Even if you don't live in San Francisco, some of you might have heard of Manny's. It is a social justice oriented cafe and civic gathering space in the San Francisco Mission whose owner (the eponymous Manny, an Afghan-American Jew) committed the terrible sin of wishing Israel a happy birthday. For this, his establishment has been the subject of protests by an extreme-left fringe.
The protests are not exactly big, and they haven't stopped Manny's from thriving. Nonetheless, the story made the national Jewish press, as tales like this are wont to do. A progressive Mizrahi Jewish social activist creating an affordable cafe that employs formerly homeless individuals being set upon by far-left protesters as a "Zionist gentrifier"? I know click-bait when I see it.

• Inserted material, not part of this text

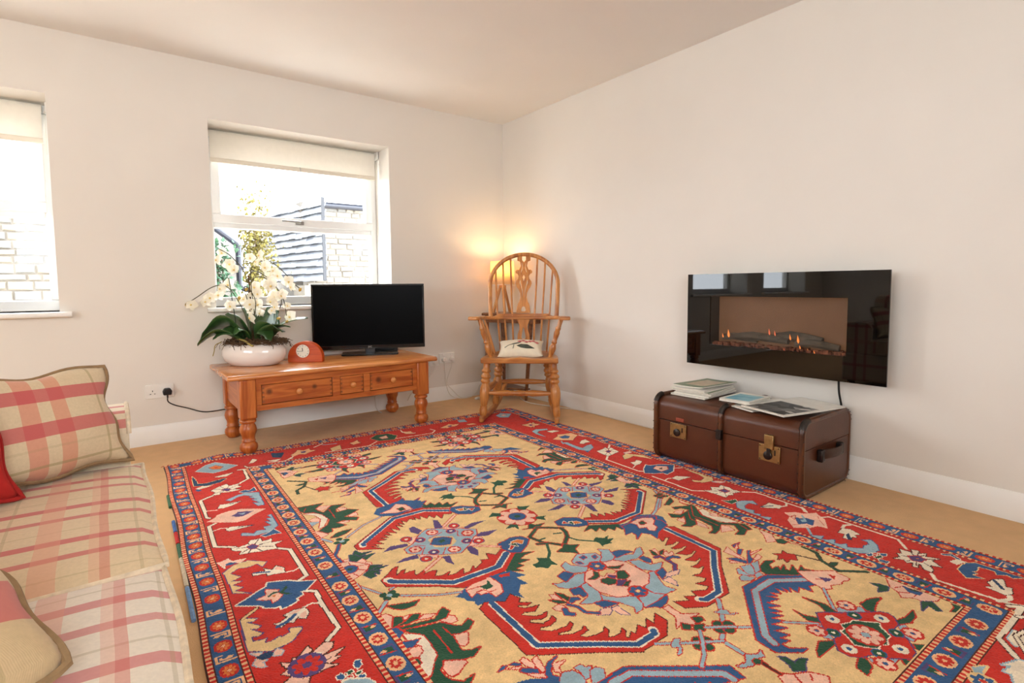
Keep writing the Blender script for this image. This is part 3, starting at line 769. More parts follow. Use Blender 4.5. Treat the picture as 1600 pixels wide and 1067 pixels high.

But today, I saw another story about Manny's, one not reported in the Jewish press but just the local San Francisco CBS affiliate: Manny's is, by far, the biggest go-to venue in the city for prospective Democratic presidential candidates. He's already hosted or scheduled to host Pete Buttigieg, Julian Castro, Kirsten Gillibrand, John Hickenlooper, Jay Inslee, Amy Klobuchar, Seth Moulton, Beto O'Rourke, Eric Swalwell, Cory Booker, Steve Bullock, and Kamala Harris. It's a roster that apparently dwarfs any other similar venue in the city. If you're a Democrat and you've got national ambitions, Manny's is the hot spot in San Francisco.
The thing is -- I don't even view this as Democratic candidates bravely defying the hard left which sought to marginalize and degrade Manny's. Why? Because I doubt their protest frankly even hit the radar screen of your average Democratic presidential campaign. There's a version of this narrative where the Democrats are visiting Manny's in "solidarity" against the protesters, but I doubt this is even a case of that. The protest movement against Manny's, in terms of its ability to exert influence on mainstream Democratic politicians, is almost certainly so marginal as to be utterly irrelevant. The CBS story didn't even mention the boycott movement (which, to be honest, may have petered out anyway). It was literally a non-story in this story.
When we talk about the supposed creeping influence of the extreme anti-Israel left on Democratic Party politics, this really needs to be kept in mind. There are chicken littles who view every crank carrying a "Zio-Nazi" poster or campus activist calling Hillel an instrument of Zionist repression as the next head of the DNC. And then there's my position is that fringe is fringe, and that the breathless coverage such groups get by the Jewish press massively overstates their influence on anything that remotely approaches a mainstream liberal institution. The popularity of Manny's among visiting Democratic luminaries certainly seems to be powerful evidence in favor of the latter posture. This big scary far-left protest that got coverage across the national Jewish press? Turns out, it didn't even register as a blip in terms of Manny's viability as a Democratic organizing space.
I can't say I blame the extreme-left protesters for trying to portray themselves as bigger than they are -- the voice of the people! (What's the alternative: "We're a tiny fringe that has no real constituency but nonetheless ought to be viewed as the sole authentic representative of the people, because something-something-revolutionary-vanguard!"?). But we certainly don't have to indulge them.
We should struggle against the availability heuristic on our own time. Fringe remains fringe.